- [GOAL] All entries are to be quoted exactly; the images stay out of the copy.

[Begin RAW DATA]

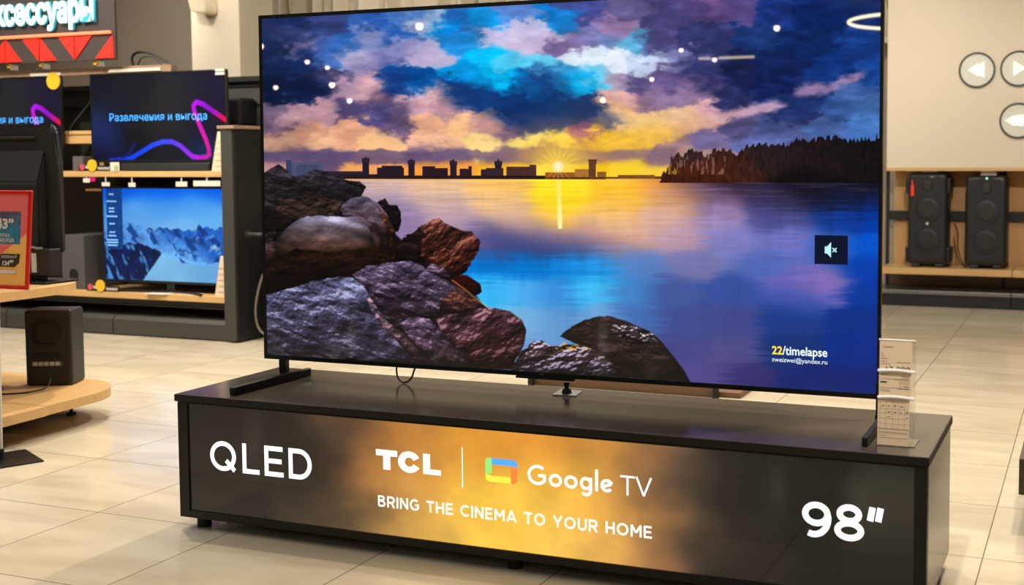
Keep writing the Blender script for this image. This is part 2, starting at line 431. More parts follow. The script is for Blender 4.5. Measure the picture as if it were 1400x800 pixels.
# pleated cladding: a row of folded facets
bm = B(); x = -5.12; k = 0
random.seed(3)
while x < 1.15:
    w = random.choice((.13, .17, .2, .24)); z0, z1 = 2.25, 3.6; xm = x+w*random.choice((.2, .5, .8)); d = .17
    a = bm.verts.new((x, 7.3, z0)); b = bm.verts.new((x+w, 7.3, z0)); c = bm.verts.new((x+w, 7.3, z1)); e = bm.verts.new((x, 7.3, z1))
    f = bm.verts.new((xm, 7.3-d, z0+(.55 if k % 2 else .3))); g = bm.verts.new((xm, 7.3-d*.6, z1))
    for q in ((a, b, f), (a, f, g, e), (f, b, c, g)): bm.faces.new(q)
    x += w; k += 1
box(bm, -5.12, 1.15, 7.3, 7.36, 2.2, 3.6)
struct('wall_cladding_back', bm, M['pleat'])

# ================================================================== BIG TELEVISION
ty, ti = .0082, .0093
EXT = np.array([math.cos(ty), math.sin(ty), 0]); EZT = np.array([-math.sin(ty)*ti, math.cos(ty)*ti, 1.]); EZT /= np.linalg.norm(EZT)
EYT = np.cross(EZT, EXT)
OT = np.array([.0484, .386, .5114]); TW, TH = 2.182, 1.218
MT = Matrix(((EXT[0], EYT[0], EZT[0], OT[0]), (EXT[1], EYT[1], EZT[1], OT[1]), (EXT[2], EYT[2], EZT[2], OT[2]), (0, 0, 0, 1)))
ZT = .4527
tv = thing('television', 'huge flat television showing a lake sunset, standing on the black lit console', 'television', (1.14, .40, ZT))
bm = B()
for a in ((0, .0145, 0, TH), (TW-.0095, TW, 0, TH)): box(bm, a[0], a[1], 0, .022, a[2], a[3], .001, MT)
for a in ((.0145, TW-.0095, 0, .0155), (.0145, TW-.0095, TH-.0135, TH)): box(bm, a[0], a[1], 0, .022, a[2], a[3], .001, MT)
obj('bezel', bm, M['tvframe'], tv)
bm = box(B(), .004, TW-.004, .0205, .034, .004, TH-.004, .002, MT)
obj('back_panel', bm, M['tvback'], tv)
bm = box(B(), .25, TW-.25, .034, .075, .06, .78, .015, MT)
obj('rear_housing', bm, M['tvback'], tv)
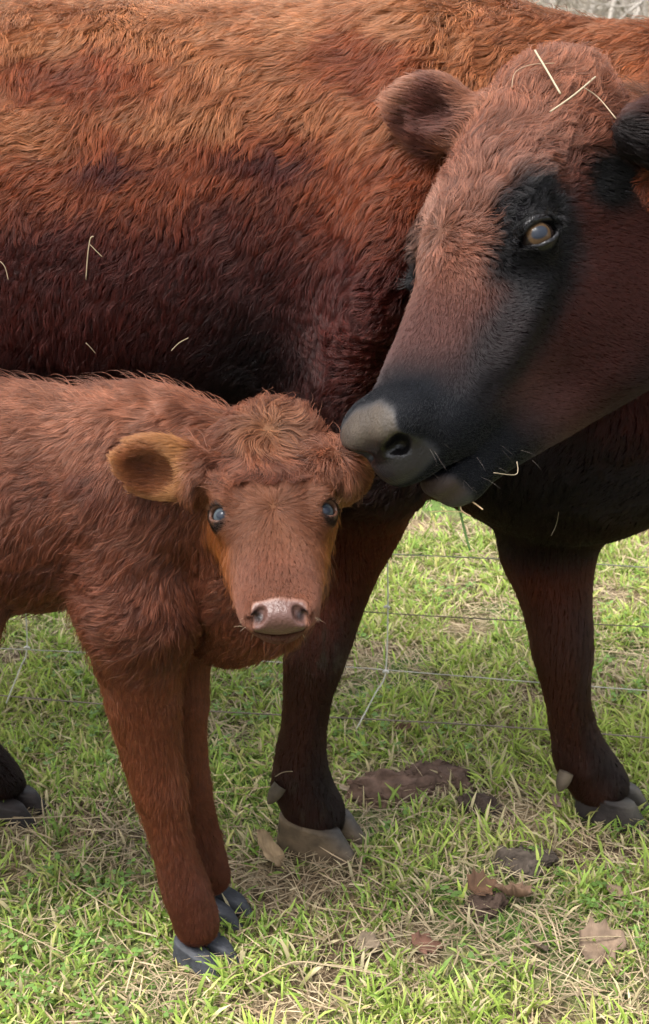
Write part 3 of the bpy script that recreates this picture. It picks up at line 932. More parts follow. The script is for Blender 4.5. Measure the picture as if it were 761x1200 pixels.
calf = empty('calf', (-0.35, 1.75, 0))
tag(calf, 'small fluffy red-brown calf with pale blue eyes facing the camera', 'calf')
kc_, kb_, _, _, _ = calf_coat(calfV, calfN)
calf_body = mesh_np('body', calfV, [calfQ], bare_m, calf, colors=np.c_[kc_ * (0.25 + .75 * kb_[:, None]), kb_])
for d_ in calf_eyes: add_eye('eye', d_, calf_eye_m, calf, .9)
sl2 = (.036, .038, .044); tn2 = (.14, .085, .055)
hoof('hoof', ground_at(236, 1116), (0.80, -0.60, 0), .074, .064, .034, calf, sl2, sl2, tn2, tilt=.45)
hoof('hoof', ground_at(258, 1064), (0.85, -0.50, 0), .064, .058, .034, calf, sl2, sl2, tn2, tilt=.45)
hoof('hoof', W(-140, 1045, 1.97), (0.95, -0.3, 0), .058, .056, .03, calf, sl2, sl2, tn2, tilt=.45)
hoof('hoof', W(-255, 1022, 2.14), (0.95, -0.3, 0), .058, .056, .03, calf, sl2, sl2, tn2, tilt=.45)
if FUR:
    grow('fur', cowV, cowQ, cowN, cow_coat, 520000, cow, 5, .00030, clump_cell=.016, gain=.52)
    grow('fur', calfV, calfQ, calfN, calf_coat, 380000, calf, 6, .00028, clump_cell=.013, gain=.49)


def lashes(name, eyes, B_hd, op, n, ln, parent, colr, seed, s0=1):
    r = np.random.default_rng(seed); XS = []
    for (c, R, rr), s in zip(eyes, (1, -1)):
        h, v, o = R.T; sc = B_hd.s
        for i in range(n):
            q = r.uniform(-1.05, 1.05)
            p0 = c + h * op[0] * q * sc - v * s * op[1] * (1 - .55 * q * q) * sc * 1.05 + o * rr * (1.12 - .25 * q * q)
            d = unit(o * 1.0 - v * s * r.uniform(-.15, .5) + h * (q * .5 + r.normal() * .12)); L_ = ln * r.uniform(.6, 1.1)
            XS.append([p0 + d * L_ * t + np.array([0, 0, -1]) * L_ * .55 * t * (1 - t) * 1.6 for t in np.linspace(0, 1, 5)])
    X = np.array(XS); cv = bpy.data.hair_curves.new(name); cv.add_curves([5] * len(X))
    cv.position_data.foreach_set('vector', X.astype(np.float32).ravel())
    ra = cv.attributes.get('radius') or cv.attributes.new('radius', 'FLOAT', 'POINT')
    ra.data.foreach_set('value', np.tile([.00028, .00026, .00022, .00016, .00006], len(X)).astype(np.float32))
    ca = cv.attributes.new('Col', 'FLOAT_COLOR', 'POINT'); ca.data.foreach_set('color', np.tile([*colr, 1], len(X) * 5).astype(np.float32))
    cv.materials.append(fur_m); o = bpy.data.objects.new(name, cv); col.objects.link(o); o.parent = parent
    o.matrix_parent_inverse = Matrix.Translation(parent.location).inverted(); o['kind'] = 'stuff'


def whiskers(name, pts, n, ln, hd, parent, colr, seed):
    r = np.random.default_rng(seed); XS = []
    for i in range(n):
        c, sp_, d0 = pts[i % len(pts)]
        p = hd.w(np.array(c) + r.normal(size=3) * sp_); d = unit(hd.R @ (np.array(d0, float) + r.normal(size=3) * .35)); L_ = ln * r.uniform(.5, 1.1)
        XS.append([p + d * L_ * t + np.array([0, 0, -1]) * L_ * .25 * t * t for t in np.linspace(0, 1, 5)])
    X = np.array(XS); cv = bpy.data.hair_curves.new(name); cv.add_curves([5] * len(X))
    cv.position_data.foreach_set('vector', X.astype(np.float32).ravel())
    ra = cv.attributes.get('radius') or cv.attributes.new('radius', 'FLOAT', 'POINT')
    ra.data.foreach_set('value', np.tile([.00022, .0002, .00017, .00012, .00005], len(X)).astype(np.float32))
    ca = cv.attributes.new('Col', 'FLOAT_COLOR', 'POINT'); ca.data.foreach_set('color', np.tile([*colr, 1], len(X) * 5).astype(np.float32))
    cv.materials.append(fur_m); o = bpy.data.objects.new(name, cv); col.objects.link(o); o.parent = parent
    o.matrix_parent_inverse = Matrix.Translation(parent.location).inverted(); o['kind'] = 'stuff'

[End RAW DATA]

- [EXERCISE SOLUTION]
Keep writing the Blender script for this image. This is part 2, starting at line 431. More parts follow. The script is for Blender 4.5. Measure the picture as if it were 1400x800 pixels.
# pleated cladding: a row of folded facets
bm = B(); x = -5.12; k = 0
random.seed(3)
while x < 1.15:
    w = random.choice((.13, .17, .2, .24)); z0, z1 = 2.25, 3.6; xm = x+w*random.choice((.2, .5, .8)); d = .17
    a = bm.verts.new((x, 7.3, z0)); b = bm.verts.new((x+w, 7.3, z0)); c = bm.verts.new((x+w, 7.3, z1)); e = bm.verts.new((x, 7.3, z1))
    f = bm.verts.new((xm, 7.3-d, z0+(.55 if k % 2 else .3))); g = bm.verts.new((xm, 7.3-d*.6, z1))
    for q in ((a, b, f), (a, f, g, e), (f, b, c, g)): bm.faces.new(q)
    x += w; k += 1
box(bm, -5.12, 1.15, 7.3, 7.36, 2.2, 3.6)
struct('wall_cladding_back', bm, M['pleat'])

# ================================================================== BIG TELEVISION
ty, ti = .0082, .0093
EXT = np.array([math.cos(ty), math.sin(ty), 0]); EZT = np.array([-math.sin(ty)*ti, math.cos(ty)*ti, 1.]); EZT /= np.linalg.norm(EZT)
EYT = np.cross(EZT, EXT)
OT = np.array([.0484, .386, .5114]); TW, TH = 2.182, 1.218
MT = Matrix(((EXT[0], EYT[0], EZT[0], OT[0]), (EXT[1], EYT[1], EZT[1], OT[1]), (EXT[2], EYT[2], EZT[2], OT[2]), (0, 0, 0, 1)))
ZT = .4527
tv = thing('television', 'huge flat television showing a lake sunset, standing on the black lit console', 'television', (1.14, .40, ZT))
bm = B()
for a in ((0, .0145, 0, TH), (TW-.0095, TW, 0, TH)): box(bm, a[0], a[1], 0, .022, a[2], a[3], .001, MT)
for a in ((.0145, TW-.0095, 0, .0155), (.0145, TW-.0095, TH-.0135, TH)): box(bm, a[0], a[1], 0, .022, a[2], a[3], .001, MT)
obj('bezel', bm, M['tvframe'], tv)
bm = box(B(), .004, TW-.004, .0205, .034, .004, TH-.004, .002, MT)
obj('back_panel', bm, M['tvback'], tv)
bm = box(B(), .25, TW-.25, .034, .075, .06, .78, .015, MT)
obj('rear_housing', bm, M['tvback'], tv)
Write part 3 of the bpy script that recreates this picture. It picks up at line 932. More parts follow. The script is for Blender 4.5. Measure the picture as if it were 761x1200 pixels.
calf = empty('calf', (-0.35, 1.75, 0))
tag(calf, 'small fluffy red-brown calf with pale blue eyes facing the camera', 'calf')
kc_, kb_, _, _, _ = calf_coat(calfV, calfN)
calf_body = mesh_np('body', calfV, [calfQ], bare_m, calf, colors=np.c_[kc_ * (0.25 + .75 * kb_[:, None]), kb_])
for d_ in calf_eyes: add_eye('eye', d_, calf_eye_m, calf, .9)
sl2 = (.036, .038, .044); tn2 = (.14, .085, .055)
hoof('hoof', ground_at(236, 1116), (0.80, -0.60, 0), .074, .064, .034, calf, sl2, sl2, tn2, tilt=.45)
hoof('hoof', ground_at(258, 1064), (0.85, -0.50, 0), .064, .058, .034, calf, sl2, sl2, tn2, tilt=.45)
hoof('hoof', W(-140, 1045, 1.97), (0.95, -0.3, 0), .058, .056, .03, calf, sl2, sl2, tn2, tilt=.45)
hoof('hoof', W(-255, 1022, 2.14), (0.95, -0.3, 0), .058, .056, .03, calf, sl2, sl2, tn2, tilt=.45)
if FUR:
    grow('fur', cowV, cowQ, cowN, cow_coat, 520000, cow, 5, .00030, clump_cell=.016, gain=.52)
    grow('fur', calfV, calfQ, calfN, calf_coat, 380000, calf, 6, .00028, clump_cell=.013, gain=.49)


def lashes(name, eyes, B_hd, op, n, ln, parent, colr, seed, s0=1):
    r = np.random.default_rng(seed); XS = []
    for (c, R, rr), s in zip(eyes, (1, -1)):
        h, v, o = R.T; sc = B_hd.s
        for i in range(n):
            q = r.uniform(-1.05, 1.05)
            p0 = c + h * op[0] * q * sc - v * s * op[1] * (1 - .55 * q * q) * sc * 1.05 + o * rr * (1.12 - .25 * q * q)
            d = unit(o * 1.0 - v * s * r.uniform(-.15, .5) + h * (q * .5 + r.normal() * .12)); L_ = ln * r.uniform(.6, 1.1)
            XS.append([p0 + d * L_ * t + np.array([0, 0, -1]) * L_ * .55 * t * (1 - t) * 1.6 for t in np.linspace(0, 1, 5)])
    X = np.array(XS); cv = bpy.data.hair_curves.new(name); cv.add_curves([5] * len(X))
    cv.position_data.foreach_set('vector', X.astype(np.float32).ravel())
    ra = cv.attributes.get('radius') or cv.attributes.new('radius', 'FLOAT', 'POINT')
    ra.data.foreach_set('value', np.tile([.00028, .00026, .00022, .00016, .00006], len(X)).astype(np.float32))
    ca = cv.attributes.new('Col', 'FLOAT_COLOR', 'POINT'); ca.data.foreach_set('color', np.tile([*colr, 1], len(X) * 5).astype(np.float32))
    cv.materials.append(fur_m); o = bpy.data.objects.new(name, cv); col.objects.link(o); o.parent = parent
    o.matrix_parent_inverse = Matrix.Translation(parent.location).inverted(); o['kind'] = 'stuff'


def whiskers(name, pts, n, ln, hd, parent, colr, seed):
    r = np.random.default_rng(seed); XS = []
    for i in range(n):
        c, sp_, d0 = pts[i % len(pts)]
        p = hd.w(np.array(c) + r.normal(size=3) * sp_); d = unit(hd.R @ (np.array(d0, float) + r.normal(size=3) * .35)); L_ = ln * r.uniform(.5, 1.1)
        XS.append([p + d * L_ * t + np.array([0, 0, -1]) * L_ * .25 * t * t for t in np.linspace(0, 1, 5)])
    X = np.array(XS); cv = bpy.data.hair_curves.new(name); cv.add_curves([5] * len(X))
    cv.position_data.foreach_set('vector', X.astype(np.float32).ravel())
    ra = cv.attributes.get('radius') or cv.attributes.new('radius', 'FLOAT', 'POINT')
    ra.data.foreach_set('value', np.tile([.00022, .0002, .00017, .00012, .00005], len(X)).astype(np.float32))
    ca = cv.attributes.new('Col', 'FLOAT_COLOR', 'POINT'); ca.data.foreach_set('color', np.tile([*colr, 1], len(X) * 5).astype(np.float32))
    cv.materials.append(fur_m); o = bpy.data.objects.new(name, cv); col.objects.link(o); o.parent = parent
    o.matrix_parent_inverse = Matrix.Translation(parent.location).inverted(); o['kind'] = 'stuff'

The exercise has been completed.